Bidoun Projects has had its hands full this fall and winter. In October we manned our usual booth at the Frieze Art Fair in London, while in New York we hosted a night of film screenings in collaboration with publishing culture-hero Semiotext(e), presenting outsider visions of Morocco — from Michel Auder’s ode to Warhol muse Viva’s foiled trip in 1971, to Mohamed Ulad-Mohand’s examination of Paul Bowles, the superlative expat.
A few days later, we launched our fall issue and previewed our winter issue at The Kitchen with gallerist Tony Shafrazi narrating Moogambo, his operatic epic 1976 artist’s book/novella, even as Gini Alhadeff and Hampton Fancher recreated the magic of their first encounter (memorialized in our last issue). There were cowboy films from Iran and professional whistlers, too, along with tunes by Children, the duo of Fatima Al Qadiri and Shayne Oliver.
In November, we teamed up with Cabinet magazine to present a rare screening of Shahr e Ghesse (City of Tales), the 1972 film version of the 1967 Iranian play, and hosted an idiosyncratic Performa event by artist Ahmet Ogüt remembering the late Armenian-Turkish journalist Hrant Dink. The performance involved a blind painter and a dark, dark room.
Also in November, at Abu Dhabi Art, we launched an unprecedented resource room and library with collected bookish ephemera from the likes of Istanbul-based art publisher BAS or our comic partners in crime, Samandal, from Beirut. The resource room will also host rare recordings from around the world drawn from BubuWeb, Bidoun’s iteration of avant-garde cult media site UbuWeb. Our hope is that Abu Dhabi will be the first of many stops for this important work in progress.

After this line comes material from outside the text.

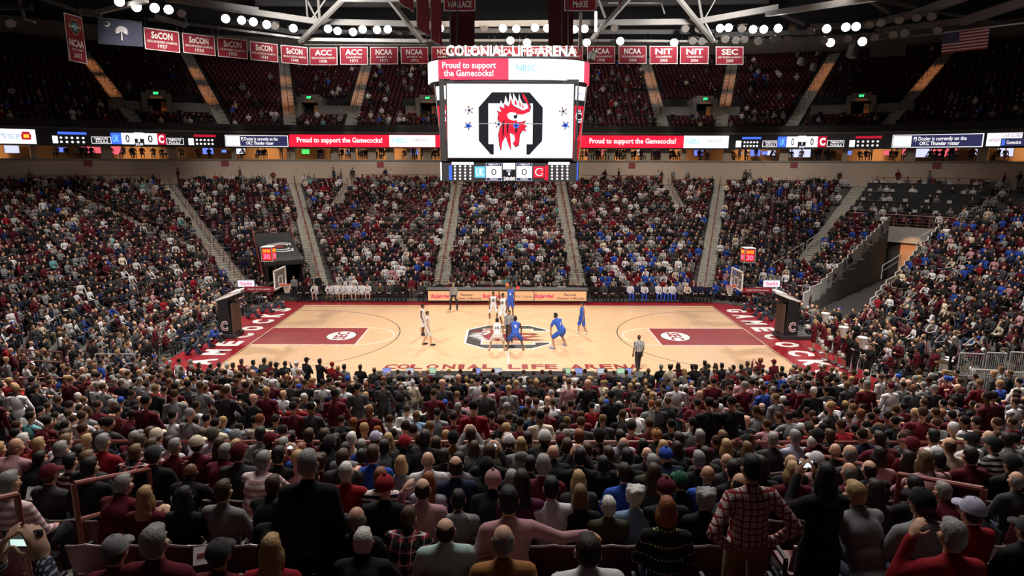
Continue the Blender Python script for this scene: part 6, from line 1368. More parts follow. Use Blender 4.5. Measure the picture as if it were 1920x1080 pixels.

And finally in December, we opened a show entitled NOISE at Beirut’s Sfeir-Semler Gallery that aimed to explicate (or perhaps complicate) what it means to be exhibiting art in and around the Middle East. The show, which runs through February at the massive Beirut space, includes a text piece by Lawrence Weiner that runs along the gallery’s windows facing the Dora Highway. On the roof, a large neon sign by Vartan Avakian spelled out SFEIR-SEMLER in Devanagari script, advertising the previously unmarked building to the large immigrant Asian population in the old Armenian neighborhood below. Also included are photorealist works by Steven Baldi, a sculptural installation by Alessandro Balteo Yazbeck and Media Farzin, a piece of wall taken from the Tony Shafrazi Gallery by Babak Radboy, new photographic prints and sculptures by Walead Beshty, a ping-pong table by Rayyane Tabet, polaroids and a film by Haris Epaminonda, videos by Yoshua Okon, and paintings by Mounira Al Solh and Bassam Ramlawi. Also making her exhibition debut was gallerist Andrée Sfeir-Semler, as herself.